If you come from an investment banking background, then Carta - the Silicon Valley unicorn formerly known as eShares, which helps employees everywhere manage stock-holdings in their employers - might sound a little exotic. In a 2015 description of Carta's culture, founder Henry Ward said the firm eschews competition, provides every employee with a 1-1 with the CEO every six months at least, and has more of a 'learning' model than the average investment bank, which Ward said is all about paying-up to hire people externally.

Six years on, Carta is still far more like a unicorn than a financial services employer, but it is doing some heavy hiring from outside sources. Suzy Walther, Carta's chief people officer, says the company ended last year with 901 employees. At the end of 2021, it's projecting that it will employ 1,361 people - an increase of 51%.

Although Ward said in 2015 that everyone in Carta is a 'software person,' Walther says the majority of Carta's current employees aren't in tech. -  68% are non-technology professionals, versus 32% in technology functions, including design, engineering and product. 

In theory, this should create opportunities for disillusioned bankers to join Carta's main offices in San Francisco, Salt Lake City, Seattle, New York and New Jersey. In effect, Ward says the company has only historically hired people with banking experience into operational roles.

Carta's interest in financial talent is, however, evolving as it launches Carta X - its private share trading market which is due to begin operating early this year. Ward says Carta X will mostly focus on hiring people with backgrounds in "private equity, fund admin, venture capital and public markets." 
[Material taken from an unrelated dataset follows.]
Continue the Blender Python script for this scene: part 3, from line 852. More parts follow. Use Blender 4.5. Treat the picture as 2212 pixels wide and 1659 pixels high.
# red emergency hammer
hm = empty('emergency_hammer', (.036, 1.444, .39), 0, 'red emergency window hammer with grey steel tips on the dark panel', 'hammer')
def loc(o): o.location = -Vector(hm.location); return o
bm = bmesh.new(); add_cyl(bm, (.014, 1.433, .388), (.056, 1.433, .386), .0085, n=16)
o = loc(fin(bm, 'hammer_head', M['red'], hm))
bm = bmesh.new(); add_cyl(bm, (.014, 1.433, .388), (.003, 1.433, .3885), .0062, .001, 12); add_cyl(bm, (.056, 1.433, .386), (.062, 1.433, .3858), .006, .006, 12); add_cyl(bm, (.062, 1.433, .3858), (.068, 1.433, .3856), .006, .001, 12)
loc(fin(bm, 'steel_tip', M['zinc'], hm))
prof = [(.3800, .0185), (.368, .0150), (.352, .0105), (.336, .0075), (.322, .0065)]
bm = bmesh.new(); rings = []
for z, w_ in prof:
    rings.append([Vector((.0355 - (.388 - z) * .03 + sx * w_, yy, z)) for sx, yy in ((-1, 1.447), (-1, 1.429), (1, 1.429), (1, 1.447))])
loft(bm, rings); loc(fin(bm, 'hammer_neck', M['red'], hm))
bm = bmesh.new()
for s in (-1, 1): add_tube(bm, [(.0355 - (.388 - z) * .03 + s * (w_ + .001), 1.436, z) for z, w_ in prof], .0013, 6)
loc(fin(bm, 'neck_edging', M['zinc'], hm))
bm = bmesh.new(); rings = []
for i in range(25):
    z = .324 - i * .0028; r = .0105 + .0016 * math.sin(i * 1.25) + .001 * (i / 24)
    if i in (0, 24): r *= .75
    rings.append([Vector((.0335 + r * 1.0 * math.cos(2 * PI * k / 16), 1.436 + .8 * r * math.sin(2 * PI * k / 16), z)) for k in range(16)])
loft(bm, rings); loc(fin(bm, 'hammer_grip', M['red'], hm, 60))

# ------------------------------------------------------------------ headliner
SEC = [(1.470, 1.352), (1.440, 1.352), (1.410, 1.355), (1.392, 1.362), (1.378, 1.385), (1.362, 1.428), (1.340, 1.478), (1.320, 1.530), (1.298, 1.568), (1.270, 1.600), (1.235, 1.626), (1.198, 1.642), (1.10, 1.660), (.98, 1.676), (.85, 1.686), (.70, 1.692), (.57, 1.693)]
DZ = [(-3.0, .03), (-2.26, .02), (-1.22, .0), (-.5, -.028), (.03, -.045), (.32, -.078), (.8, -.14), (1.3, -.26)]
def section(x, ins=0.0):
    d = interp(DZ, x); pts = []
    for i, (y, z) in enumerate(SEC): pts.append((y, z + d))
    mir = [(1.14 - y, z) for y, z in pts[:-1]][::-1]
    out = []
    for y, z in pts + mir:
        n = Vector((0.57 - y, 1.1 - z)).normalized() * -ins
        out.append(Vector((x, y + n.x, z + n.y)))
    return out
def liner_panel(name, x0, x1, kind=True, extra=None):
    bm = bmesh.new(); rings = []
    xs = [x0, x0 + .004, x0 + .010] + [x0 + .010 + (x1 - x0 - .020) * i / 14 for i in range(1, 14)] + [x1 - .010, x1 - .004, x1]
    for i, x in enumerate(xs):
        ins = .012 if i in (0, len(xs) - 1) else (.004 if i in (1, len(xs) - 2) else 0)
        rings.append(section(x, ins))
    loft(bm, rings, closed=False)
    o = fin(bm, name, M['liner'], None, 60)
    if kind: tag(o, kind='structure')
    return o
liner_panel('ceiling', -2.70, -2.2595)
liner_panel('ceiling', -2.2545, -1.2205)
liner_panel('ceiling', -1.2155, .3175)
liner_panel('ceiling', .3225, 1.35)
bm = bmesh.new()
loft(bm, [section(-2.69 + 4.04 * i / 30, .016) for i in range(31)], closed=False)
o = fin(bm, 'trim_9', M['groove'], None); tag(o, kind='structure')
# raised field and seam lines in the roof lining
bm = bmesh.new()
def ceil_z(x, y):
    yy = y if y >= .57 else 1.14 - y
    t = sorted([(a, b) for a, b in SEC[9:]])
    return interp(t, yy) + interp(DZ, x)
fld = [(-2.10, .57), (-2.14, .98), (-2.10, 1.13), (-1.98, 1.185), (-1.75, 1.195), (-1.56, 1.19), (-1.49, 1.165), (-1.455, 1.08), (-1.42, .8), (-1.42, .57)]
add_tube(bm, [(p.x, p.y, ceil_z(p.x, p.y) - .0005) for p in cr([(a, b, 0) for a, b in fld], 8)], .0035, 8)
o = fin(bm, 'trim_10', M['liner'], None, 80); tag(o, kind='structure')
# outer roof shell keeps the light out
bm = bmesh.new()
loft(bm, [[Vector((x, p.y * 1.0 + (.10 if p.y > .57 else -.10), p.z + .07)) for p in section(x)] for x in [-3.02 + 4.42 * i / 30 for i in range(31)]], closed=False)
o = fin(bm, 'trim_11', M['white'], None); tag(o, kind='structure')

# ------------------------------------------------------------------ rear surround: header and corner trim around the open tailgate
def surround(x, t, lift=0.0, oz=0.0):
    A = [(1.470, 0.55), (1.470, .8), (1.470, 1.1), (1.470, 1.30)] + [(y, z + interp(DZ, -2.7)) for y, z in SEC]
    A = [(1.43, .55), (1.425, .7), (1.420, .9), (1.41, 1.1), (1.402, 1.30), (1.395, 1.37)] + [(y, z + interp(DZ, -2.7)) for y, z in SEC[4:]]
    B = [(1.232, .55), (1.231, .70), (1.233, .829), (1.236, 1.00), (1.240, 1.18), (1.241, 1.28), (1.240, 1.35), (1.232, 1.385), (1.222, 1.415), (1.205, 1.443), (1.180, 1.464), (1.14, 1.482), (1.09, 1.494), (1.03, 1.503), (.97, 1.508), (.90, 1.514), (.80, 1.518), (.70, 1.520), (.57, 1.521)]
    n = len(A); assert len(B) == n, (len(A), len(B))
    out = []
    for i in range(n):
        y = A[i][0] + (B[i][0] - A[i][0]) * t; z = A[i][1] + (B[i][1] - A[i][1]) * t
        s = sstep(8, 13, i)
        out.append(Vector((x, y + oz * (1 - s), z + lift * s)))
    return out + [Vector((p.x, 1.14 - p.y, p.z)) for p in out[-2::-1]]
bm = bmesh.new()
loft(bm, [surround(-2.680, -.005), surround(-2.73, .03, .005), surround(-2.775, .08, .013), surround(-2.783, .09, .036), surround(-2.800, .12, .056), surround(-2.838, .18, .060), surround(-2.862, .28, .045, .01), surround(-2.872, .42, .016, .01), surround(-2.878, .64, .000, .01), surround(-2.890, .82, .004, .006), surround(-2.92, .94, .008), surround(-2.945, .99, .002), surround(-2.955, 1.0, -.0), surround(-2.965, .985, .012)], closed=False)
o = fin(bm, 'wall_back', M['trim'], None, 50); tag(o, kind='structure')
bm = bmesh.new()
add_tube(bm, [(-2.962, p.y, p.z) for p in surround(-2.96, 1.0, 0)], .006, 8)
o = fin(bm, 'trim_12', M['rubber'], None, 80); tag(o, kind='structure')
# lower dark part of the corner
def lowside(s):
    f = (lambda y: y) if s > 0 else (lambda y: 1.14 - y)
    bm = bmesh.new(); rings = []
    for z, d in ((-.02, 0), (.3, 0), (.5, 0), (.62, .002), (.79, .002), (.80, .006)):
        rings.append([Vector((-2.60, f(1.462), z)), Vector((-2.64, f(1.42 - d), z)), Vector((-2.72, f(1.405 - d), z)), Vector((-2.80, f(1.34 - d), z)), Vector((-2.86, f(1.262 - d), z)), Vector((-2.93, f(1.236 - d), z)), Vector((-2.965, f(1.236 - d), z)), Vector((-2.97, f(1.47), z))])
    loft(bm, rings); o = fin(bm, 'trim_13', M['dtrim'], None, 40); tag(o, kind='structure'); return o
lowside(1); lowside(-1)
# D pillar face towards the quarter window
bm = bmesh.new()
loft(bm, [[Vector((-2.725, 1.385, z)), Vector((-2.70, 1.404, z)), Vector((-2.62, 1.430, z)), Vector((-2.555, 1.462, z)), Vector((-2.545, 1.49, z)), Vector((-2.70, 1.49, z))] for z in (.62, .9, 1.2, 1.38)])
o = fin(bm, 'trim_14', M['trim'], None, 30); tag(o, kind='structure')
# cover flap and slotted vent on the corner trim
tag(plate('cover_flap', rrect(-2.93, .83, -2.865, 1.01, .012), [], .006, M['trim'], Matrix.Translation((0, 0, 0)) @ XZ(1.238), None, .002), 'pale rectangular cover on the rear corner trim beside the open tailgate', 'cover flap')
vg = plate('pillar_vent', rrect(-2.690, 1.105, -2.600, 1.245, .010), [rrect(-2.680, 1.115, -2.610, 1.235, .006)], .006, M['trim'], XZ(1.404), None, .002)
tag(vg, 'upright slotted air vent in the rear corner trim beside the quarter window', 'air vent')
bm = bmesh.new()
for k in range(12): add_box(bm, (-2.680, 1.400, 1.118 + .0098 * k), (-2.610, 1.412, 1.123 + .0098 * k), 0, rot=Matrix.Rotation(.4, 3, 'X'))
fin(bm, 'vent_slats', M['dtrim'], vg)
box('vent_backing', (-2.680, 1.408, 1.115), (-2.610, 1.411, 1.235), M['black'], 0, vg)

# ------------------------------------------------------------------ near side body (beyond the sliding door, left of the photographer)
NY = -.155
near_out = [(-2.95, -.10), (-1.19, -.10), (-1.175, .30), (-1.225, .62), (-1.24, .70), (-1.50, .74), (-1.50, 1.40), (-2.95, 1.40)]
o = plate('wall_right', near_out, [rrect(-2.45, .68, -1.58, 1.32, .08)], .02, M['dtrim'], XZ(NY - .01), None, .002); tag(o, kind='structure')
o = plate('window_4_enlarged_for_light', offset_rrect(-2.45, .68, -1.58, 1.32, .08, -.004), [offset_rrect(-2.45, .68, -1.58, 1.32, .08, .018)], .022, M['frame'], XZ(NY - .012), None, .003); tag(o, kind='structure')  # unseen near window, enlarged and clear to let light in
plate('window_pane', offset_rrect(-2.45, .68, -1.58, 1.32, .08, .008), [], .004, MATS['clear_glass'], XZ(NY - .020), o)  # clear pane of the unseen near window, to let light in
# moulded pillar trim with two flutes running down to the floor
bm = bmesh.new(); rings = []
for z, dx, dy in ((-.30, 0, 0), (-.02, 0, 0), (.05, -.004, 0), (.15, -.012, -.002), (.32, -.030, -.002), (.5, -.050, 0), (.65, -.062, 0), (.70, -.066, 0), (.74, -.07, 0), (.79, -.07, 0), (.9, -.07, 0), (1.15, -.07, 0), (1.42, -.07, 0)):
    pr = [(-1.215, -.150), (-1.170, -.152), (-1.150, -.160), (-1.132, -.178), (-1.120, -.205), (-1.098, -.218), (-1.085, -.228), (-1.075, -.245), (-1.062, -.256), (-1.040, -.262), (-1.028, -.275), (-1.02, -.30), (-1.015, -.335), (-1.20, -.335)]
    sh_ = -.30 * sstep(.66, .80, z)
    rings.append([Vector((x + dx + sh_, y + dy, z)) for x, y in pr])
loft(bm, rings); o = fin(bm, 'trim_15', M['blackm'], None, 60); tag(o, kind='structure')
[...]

If you want to work there, she says three characteristics will stand you in good stead: you'll need to be kind ("Many people are nice. Few are kind. Kindness is meeting people where they are, not where you want them to be"); you'll need to be unconventional ("We imagine the world how it should be rather than accepting how it is."), and you'll need to believe in Carta's mission of creating a "fairer and more equitable world." 

Like other start-ups, Carta's culture has had a few teething problems, but there aren't many finance companies with plans to increase headcount by 460 people in 2021. If you want to get into a growth company, it might be a good idea to start nurturing the correct characteristics.